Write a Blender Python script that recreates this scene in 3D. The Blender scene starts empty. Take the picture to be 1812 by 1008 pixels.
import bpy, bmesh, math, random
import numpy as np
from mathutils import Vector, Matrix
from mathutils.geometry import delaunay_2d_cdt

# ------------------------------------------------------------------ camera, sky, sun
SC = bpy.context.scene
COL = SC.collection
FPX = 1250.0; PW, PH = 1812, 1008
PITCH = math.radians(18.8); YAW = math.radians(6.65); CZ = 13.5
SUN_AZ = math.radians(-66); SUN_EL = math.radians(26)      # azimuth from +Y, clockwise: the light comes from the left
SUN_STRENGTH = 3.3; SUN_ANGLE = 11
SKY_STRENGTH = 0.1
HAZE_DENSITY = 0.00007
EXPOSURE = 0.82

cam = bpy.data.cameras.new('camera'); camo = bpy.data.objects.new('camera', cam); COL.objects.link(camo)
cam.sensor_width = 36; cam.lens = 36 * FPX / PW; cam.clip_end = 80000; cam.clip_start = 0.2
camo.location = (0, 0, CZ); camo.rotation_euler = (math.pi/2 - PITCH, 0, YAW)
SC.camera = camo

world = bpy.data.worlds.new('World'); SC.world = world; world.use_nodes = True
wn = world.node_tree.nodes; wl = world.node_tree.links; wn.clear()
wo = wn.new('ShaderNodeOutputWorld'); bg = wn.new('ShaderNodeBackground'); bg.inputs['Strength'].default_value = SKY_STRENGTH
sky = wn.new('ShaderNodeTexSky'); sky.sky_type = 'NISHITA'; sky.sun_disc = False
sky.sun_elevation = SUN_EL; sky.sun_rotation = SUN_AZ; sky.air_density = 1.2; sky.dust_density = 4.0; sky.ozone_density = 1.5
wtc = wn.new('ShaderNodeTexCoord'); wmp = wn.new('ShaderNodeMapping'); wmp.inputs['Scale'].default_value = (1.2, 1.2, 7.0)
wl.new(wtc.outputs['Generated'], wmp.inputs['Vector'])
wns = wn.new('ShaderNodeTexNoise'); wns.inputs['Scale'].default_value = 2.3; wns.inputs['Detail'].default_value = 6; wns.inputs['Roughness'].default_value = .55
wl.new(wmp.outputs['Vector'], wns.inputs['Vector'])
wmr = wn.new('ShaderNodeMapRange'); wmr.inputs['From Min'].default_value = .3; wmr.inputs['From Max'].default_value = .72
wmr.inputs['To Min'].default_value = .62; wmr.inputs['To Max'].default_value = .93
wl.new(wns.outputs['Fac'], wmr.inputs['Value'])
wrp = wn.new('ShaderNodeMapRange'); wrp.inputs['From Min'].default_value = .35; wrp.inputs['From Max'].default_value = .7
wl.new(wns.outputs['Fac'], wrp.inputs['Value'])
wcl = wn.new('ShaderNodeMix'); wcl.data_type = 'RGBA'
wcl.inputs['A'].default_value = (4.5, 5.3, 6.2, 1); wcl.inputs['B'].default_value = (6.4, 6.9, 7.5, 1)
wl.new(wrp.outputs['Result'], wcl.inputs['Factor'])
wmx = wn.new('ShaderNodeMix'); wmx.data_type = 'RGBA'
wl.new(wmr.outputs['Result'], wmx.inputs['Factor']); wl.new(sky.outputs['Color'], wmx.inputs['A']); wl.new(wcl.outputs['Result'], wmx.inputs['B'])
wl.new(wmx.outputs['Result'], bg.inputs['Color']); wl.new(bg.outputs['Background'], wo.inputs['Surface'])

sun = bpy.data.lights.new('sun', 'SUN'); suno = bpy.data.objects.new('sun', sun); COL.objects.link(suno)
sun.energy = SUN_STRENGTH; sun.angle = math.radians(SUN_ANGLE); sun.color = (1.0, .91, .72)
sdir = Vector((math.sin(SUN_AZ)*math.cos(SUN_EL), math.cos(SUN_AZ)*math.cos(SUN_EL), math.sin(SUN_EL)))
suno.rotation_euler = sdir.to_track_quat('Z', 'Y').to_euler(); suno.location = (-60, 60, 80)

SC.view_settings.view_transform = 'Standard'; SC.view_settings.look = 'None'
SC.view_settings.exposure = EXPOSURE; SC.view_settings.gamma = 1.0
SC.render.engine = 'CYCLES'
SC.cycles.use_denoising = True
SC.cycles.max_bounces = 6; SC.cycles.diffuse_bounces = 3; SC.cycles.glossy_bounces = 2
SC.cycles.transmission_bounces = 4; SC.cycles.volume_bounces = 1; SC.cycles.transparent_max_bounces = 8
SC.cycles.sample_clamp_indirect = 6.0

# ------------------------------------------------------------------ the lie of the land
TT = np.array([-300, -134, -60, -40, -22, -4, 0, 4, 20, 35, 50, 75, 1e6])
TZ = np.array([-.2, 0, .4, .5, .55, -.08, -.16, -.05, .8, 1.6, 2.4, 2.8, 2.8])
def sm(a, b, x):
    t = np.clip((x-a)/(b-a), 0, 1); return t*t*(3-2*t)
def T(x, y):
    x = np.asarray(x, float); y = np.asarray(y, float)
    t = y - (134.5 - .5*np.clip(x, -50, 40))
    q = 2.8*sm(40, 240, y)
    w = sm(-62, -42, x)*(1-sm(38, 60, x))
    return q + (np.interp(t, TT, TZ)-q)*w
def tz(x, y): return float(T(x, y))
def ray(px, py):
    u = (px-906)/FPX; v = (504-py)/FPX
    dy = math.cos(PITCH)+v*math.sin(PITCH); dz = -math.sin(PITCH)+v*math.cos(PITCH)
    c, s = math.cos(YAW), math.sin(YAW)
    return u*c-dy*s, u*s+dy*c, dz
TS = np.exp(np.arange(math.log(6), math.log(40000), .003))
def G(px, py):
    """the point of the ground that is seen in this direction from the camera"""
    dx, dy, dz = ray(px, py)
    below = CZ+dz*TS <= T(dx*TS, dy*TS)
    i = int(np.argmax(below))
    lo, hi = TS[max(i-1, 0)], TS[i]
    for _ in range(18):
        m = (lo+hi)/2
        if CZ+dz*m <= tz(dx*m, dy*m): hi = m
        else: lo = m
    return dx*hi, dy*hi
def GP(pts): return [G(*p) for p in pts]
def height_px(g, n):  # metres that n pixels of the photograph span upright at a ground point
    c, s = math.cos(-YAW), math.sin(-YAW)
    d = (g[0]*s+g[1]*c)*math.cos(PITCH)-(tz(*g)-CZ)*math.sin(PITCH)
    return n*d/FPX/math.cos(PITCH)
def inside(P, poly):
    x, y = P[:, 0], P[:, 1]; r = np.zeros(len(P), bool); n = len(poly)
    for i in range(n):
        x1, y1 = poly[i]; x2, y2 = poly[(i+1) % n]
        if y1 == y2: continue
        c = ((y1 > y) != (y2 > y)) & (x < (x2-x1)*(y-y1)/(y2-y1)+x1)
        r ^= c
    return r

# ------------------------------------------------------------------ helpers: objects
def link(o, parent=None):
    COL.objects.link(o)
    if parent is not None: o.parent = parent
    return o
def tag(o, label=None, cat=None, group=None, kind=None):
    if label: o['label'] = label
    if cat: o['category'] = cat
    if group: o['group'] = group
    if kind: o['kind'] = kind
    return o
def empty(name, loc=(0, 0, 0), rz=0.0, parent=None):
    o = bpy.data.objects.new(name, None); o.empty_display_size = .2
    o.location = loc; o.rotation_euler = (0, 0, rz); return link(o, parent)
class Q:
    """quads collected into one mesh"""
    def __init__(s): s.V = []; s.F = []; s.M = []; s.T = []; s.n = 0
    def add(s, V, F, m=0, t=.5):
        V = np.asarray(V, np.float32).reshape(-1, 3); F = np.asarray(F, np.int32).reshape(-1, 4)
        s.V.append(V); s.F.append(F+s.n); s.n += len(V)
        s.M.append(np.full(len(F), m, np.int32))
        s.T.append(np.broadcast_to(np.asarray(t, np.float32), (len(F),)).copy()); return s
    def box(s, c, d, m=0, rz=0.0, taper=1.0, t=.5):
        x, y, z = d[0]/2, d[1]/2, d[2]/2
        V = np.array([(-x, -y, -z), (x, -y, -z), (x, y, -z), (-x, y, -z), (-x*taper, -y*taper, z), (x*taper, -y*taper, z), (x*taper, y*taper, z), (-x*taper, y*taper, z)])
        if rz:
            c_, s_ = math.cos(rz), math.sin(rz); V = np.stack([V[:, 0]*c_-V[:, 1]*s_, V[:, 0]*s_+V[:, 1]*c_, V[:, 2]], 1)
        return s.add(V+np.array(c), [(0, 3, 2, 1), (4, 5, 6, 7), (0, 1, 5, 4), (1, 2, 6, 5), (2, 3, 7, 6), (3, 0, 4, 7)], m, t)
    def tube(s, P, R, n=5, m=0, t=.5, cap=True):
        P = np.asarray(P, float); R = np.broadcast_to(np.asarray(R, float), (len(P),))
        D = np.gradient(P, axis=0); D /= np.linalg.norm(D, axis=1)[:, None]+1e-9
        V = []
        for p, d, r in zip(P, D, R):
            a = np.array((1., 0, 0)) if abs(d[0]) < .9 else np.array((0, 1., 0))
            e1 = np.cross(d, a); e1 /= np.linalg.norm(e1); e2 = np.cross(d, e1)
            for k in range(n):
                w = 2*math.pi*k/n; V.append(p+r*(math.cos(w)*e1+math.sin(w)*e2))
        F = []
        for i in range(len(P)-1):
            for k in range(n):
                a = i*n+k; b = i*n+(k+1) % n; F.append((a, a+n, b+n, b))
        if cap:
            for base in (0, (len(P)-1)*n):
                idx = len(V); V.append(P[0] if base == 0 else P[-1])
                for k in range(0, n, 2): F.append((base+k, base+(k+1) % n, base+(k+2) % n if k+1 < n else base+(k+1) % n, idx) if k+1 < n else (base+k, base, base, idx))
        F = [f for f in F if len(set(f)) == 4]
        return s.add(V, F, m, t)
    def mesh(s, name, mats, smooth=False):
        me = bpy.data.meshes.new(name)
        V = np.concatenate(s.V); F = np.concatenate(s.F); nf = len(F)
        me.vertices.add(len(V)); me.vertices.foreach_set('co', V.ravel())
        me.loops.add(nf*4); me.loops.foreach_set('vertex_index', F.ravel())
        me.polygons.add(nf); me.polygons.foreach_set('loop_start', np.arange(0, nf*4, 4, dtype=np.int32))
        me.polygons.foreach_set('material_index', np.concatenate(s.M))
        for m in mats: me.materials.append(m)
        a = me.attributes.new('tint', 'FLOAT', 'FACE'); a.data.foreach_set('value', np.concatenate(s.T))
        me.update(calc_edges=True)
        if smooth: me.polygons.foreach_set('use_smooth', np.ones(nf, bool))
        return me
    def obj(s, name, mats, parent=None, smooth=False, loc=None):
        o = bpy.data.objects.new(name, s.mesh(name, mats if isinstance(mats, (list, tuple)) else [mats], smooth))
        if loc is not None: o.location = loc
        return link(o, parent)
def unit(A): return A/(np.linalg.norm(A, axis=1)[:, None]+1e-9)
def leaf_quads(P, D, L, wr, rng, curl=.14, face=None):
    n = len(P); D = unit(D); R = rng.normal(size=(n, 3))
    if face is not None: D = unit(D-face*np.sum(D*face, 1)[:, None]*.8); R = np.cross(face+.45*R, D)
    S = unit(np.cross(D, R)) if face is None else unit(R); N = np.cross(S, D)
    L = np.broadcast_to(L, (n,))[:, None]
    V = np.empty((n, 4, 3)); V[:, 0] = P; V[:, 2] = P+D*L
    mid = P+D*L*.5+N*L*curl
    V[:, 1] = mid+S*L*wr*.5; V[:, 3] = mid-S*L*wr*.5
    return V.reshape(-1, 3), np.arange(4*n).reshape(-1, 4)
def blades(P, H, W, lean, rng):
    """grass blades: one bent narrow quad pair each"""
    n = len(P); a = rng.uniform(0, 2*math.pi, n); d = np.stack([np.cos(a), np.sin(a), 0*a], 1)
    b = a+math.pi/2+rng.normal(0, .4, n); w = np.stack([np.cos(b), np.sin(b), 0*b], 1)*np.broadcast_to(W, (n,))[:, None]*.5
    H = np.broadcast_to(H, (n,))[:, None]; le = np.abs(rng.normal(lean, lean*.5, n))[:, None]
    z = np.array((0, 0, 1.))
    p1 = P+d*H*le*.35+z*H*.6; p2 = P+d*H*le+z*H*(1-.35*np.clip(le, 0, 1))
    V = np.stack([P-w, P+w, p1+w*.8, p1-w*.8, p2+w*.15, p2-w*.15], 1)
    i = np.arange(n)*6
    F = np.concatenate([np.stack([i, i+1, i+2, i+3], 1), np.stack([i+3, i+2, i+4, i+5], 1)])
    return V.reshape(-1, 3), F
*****
■ **What you have to do**: Copy out the listing above, line by line and exactly, from its first line to the line holding "from mathutils.geometry import", inclusive.

■ **Written reply**:
Write a Blender Python script that recreates this scene in 3D. The Blender scene starts empty. Take the picture to be 1812 by 1008 pixels.
import bpy, bmesh, math, random
import numpy as np
from mathutils import Vector, Matrix
from mathutils.geometry import delaunay_2d_cdt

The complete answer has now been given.